As bandwidth-hogging multimedia traffic swarms over the Internet, multicast — a technology designed to reduce Internet congestion — is undergoing a transformation that will make Webcasting far more efficient.
A new traffic management protocol, called Source-Specific Multicast, solves a key network configuration problem that has limited the adoption of traditional Internet Protocol multicast technology. While upgrading networks to support Source-Specific Multicast will take time, experts say, so many companies are behind the effort that its likely to take off and become a standard part of next-generation Internet networks.
Today, virtually all data sent across the Internet, such as e-mail messages and Web pages, is in unicast format, which means a separate stream of data is sent from the server to each receiver. For live Webcasts or for massive software updates, however, the unicast method of sending data is highly inefficient, because servers must track each separate data transfer, and routers in the network have to carry multiple copies of the same packets of data.
Multicast avoids this problem by sending out only a single stream of data at the source, then splitting it into multiple streams at each router until it reaches all the recipients. The resulting data stream looks like a tree: The root of the tree is the source computer sending the data, and the data streams fan out into branches at each router. This saves bandwidth — and thus, it also saves money.
“Many companies are finding it hard to deliver content by traditional means, because the delivery cost exceeds the value of the content,” says Michael Luby, chief technology officer at Digital Fountain, a San Francisco start-up developing content distribution technology that works with multicast. “Multicast offers the promise of allowing delivery costs to scale according to the amount of content and not the size of the audience.”
A downside of multicast — and something that has held up its adoption — is that every router in the network must support multicast in order to get the bandwidth-saving benefits. For now, multicast is most often used within corporate intranets. Some content delivery networks have multicast capabilities, so their distributed servers can broadcast content to one another, and a few Internet service providers, including Sprint and UUnet, offer multicast services to customers over their own backbone networks.
But across the public Internet, multicast is limited because most routers are not multicast-enabled. This is partly because ISPs havent upgraded legacy equipment, but the main issue, experts say, is that multicast has gotten a reputation for being nearly impossible to configure properly and debug.
“One of the main criticisms of multicast is that its so complicated — its hard to understand,” says Kevin Almeroth, a professor of computer science at the University of California at Santa Barbara. “It forces you to think backwards.”
The Rendezvous Point Problem
When a user requests access to a traditional multicast session, identified by a group number that has been broadcast to the entire network, the request is automatically relayed to a specially configured router, known as a rendezvous point.

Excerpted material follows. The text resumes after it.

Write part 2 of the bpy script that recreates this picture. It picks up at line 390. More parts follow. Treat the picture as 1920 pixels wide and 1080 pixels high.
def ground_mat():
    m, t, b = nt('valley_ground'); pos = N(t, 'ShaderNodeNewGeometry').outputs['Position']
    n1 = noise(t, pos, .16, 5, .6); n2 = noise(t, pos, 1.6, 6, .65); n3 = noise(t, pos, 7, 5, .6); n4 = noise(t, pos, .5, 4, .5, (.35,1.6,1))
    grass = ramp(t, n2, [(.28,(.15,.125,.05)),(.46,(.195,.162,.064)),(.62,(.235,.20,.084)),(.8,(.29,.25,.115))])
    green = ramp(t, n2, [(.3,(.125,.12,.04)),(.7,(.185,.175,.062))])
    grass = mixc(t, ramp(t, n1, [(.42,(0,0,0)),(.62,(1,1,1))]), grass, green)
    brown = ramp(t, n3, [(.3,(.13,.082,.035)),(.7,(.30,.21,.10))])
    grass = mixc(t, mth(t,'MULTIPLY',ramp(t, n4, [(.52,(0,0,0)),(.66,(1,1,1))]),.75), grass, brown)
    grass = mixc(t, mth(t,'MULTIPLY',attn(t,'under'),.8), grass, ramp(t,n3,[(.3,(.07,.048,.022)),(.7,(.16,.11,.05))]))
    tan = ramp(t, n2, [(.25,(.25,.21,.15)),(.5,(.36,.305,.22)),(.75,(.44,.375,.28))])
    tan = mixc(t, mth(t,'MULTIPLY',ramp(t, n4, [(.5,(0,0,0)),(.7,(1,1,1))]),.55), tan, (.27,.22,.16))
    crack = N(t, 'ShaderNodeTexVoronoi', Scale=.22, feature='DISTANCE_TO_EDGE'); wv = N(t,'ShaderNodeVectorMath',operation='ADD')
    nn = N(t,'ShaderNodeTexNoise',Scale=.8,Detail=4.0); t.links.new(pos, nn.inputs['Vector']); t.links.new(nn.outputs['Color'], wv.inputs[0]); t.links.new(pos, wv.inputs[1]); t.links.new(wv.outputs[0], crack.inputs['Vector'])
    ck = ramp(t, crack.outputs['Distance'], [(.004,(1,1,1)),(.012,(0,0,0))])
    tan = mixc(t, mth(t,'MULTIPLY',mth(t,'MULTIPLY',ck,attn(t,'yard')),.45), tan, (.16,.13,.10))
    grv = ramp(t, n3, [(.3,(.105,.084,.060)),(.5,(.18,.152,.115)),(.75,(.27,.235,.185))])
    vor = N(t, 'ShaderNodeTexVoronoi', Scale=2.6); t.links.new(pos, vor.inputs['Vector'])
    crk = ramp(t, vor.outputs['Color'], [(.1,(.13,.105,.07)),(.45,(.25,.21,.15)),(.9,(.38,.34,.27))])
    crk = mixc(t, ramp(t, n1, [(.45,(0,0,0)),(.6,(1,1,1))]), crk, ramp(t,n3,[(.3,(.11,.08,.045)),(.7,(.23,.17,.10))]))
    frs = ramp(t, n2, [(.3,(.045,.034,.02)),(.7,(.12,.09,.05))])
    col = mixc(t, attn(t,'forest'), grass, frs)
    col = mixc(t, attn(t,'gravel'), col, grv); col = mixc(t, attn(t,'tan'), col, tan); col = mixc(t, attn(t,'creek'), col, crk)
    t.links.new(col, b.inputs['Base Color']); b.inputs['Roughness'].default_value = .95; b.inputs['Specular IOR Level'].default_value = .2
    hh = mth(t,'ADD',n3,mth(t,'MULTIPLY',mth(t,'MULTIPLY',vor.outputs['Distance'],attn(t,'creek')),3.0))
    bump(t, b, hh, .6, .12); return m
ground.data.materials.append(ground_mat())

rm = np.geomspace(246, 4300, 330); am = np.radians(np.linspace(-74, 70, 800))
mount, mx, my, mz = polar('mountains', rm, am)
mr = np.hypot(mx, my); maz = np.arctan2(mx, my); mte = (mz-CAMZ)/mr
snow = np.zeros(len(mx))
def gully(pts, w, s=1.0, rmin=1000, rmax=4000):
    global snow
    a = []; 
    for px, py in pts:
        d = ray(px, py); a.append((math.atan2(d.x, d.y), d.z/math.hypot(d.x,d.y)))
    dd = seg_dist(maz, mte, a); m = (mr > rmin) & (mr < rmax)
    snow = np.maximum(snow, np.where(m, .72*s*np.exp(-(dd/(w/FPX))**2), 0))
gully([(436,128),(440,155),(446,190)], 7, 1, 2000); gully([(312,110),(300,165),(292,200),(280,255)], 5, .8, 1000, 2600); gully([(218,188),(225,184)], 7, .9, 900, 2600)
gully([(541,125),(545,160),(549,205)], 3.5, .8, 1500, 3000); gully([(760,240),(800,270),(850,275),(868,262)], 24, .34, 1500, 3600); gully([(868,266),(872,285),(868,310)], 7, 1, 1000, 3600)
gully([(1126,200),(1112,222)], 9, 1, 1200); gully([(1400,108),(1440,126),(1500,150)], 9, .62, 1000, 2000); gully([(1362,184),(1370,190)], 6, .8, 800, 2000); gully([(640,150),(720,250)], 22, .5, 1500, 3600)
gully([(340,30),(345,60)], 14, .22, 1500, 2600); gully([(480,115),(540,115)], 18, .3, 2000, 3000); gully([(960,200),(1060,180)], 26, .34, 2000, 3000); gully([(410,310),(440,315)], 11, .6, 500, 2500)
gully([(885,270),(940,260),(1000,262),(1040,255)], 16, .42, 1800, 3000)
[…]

The source of the multicast is streaming data to the rendezvous point, and the end user is automatically connected to the appropriate tree for that multicast, with the rendezvous point at the root.
Once the user is linked to the right multicast tree, the rendezvous point is no longer necessary. The tree then reconfigures itself so that the multicast source becomes the root.
“The bad reputation [of multicast] is from when you have to configure these RPs [rendezvous points],” Almeroth says. “Any time you have to put functionality inside the network, its hard to do.”
Source-Specific Multicast directly addresses this problem. With this protocol, both the group number for the multicast and the address of the source multicast server are broadcast to the network. This eliminates the need for the rendezvous point and makes the network far easier to configure.
The new Source-Specific Multicast protocol works just as well for Webcasts and the other multimedia applications that are driving the adoption of multicast, Almeroth says. Its only limitation is that it cant handle certain applications where the sources of data might be unknown, such as a videoconferencing application, where its not known in advance who will attend the session.
Source-Specific Multicast is expected to become an official, ratified specification of the Internet Engineering Task Force by midsummer. Meanwhile, most router vendors, including Cisco Systems and Juniper Networks, already support Source-Specific Multicast in their routers.
Some multimedia player software, such as that of RealNetworks and Microsoft, also support Source-Specific Multicast. The only piece missing is in the operating systems of personal computers, but thats changing, too. Various versions of Linux and Unix already support Source-Specific Multicast, and Microsoft, the worlds main provider of operating systems for personal computers, will support the new standard in Windows XP, due later this year.
Digital Fountains Luby says broad penetration of Source-Specific Multicast will probably take another two years. “Now we just have to wait for everyone to upgrade,” he says.